How Not To Deploy SSL
The most common missteps that lead to SSL security problems
Last year was a rough one for Secure Sockets Layer (SSL), which was the focus of several high-profile hacks demonstrating its weaknesses, not to mention a protocol flaw resulting in an extension to the specification. But there are many mistakes organizations make when deploying SSL that leave them wide open to attack, according to an SSL expert.
Ivan Ristic, a researcher with SSL Labs and an author with Feisty Duck, says man-in-the-middle (MITM) attacks and other SSL vulnerabilities that were exposed are technical issues organizations can't really do much about. It's up to the vendors to fix those. "A much bigger problem is the thousands of Websites that have incorrectly deployed SSL," Ristic says.
In a presentation at the OWASP meeting in London yesterday, Ristic rattled off a laundry list of mistakes made with SSL that leave Websites and organizations vulnerable and render SSL useless. "The irony is that these are reasonably straightforward things to deploy [correctly]," he says.
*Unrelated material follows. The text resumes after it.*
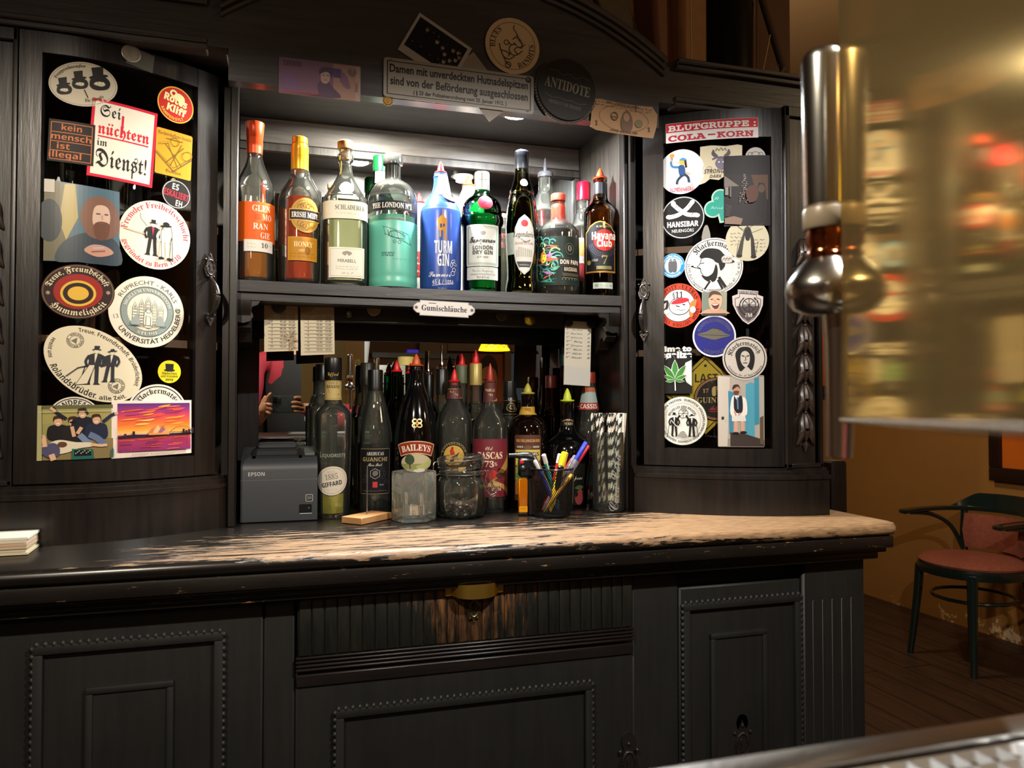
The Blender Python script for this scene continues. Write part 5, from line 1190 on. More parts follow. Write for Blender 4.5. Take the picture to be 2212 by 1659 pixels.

But people still incorrectly deploy SSL regularly, he says.
Ristic's list (PDF) includes self-signed SSL certificates, do-it-yourself certificate authorities (CAs), mixing SSL and plain text, not using secure cookies, using incomplete certificates, not using EV SSL, not using SSL at all, mixing page content (think plain-text link), poor Website management, only using SSL for some things in a site, and inconsistent DNS configuration.
Ristic says self-signed certificates can be found on some smaller Websites, and that some techies try serving as their own certificate authority for SSL, both of which are a no-no: A self-signed certificate is inherently insecure, and a homegrown CA can leave the CA root unprotected, he says.
Mixing SSL and plain text in a Website leaves the door open for a MITM attack, such as sslstrip to convert an HTTPS link to plain old HTTP, according to Ristic. And it's fairly common for Websites to not bother securing their cookies -- in other words, not transmitting them over SSL at all, which leaves them exposed.
And some sites don't even bother using SSL at all, he says. "If you don't have SSL, you don't have control over your real [brand] presence. It's the only thing that provides some form of authentication on the Internet," he says.
Ristic also warns that a single plain-text link on an SSL-secured Web page could compromise the entire site. And deploying SSL for only "important" things on the site, such as authentication, leaves the site exposed to session-hijacking, he says. "The assumption of many sites is that it's my credentials that are important. But it's not protecting the session: If someone hijacks it, he is able to be logged on as me and will be able to post [as me on a blogging site, for instance,'" he says.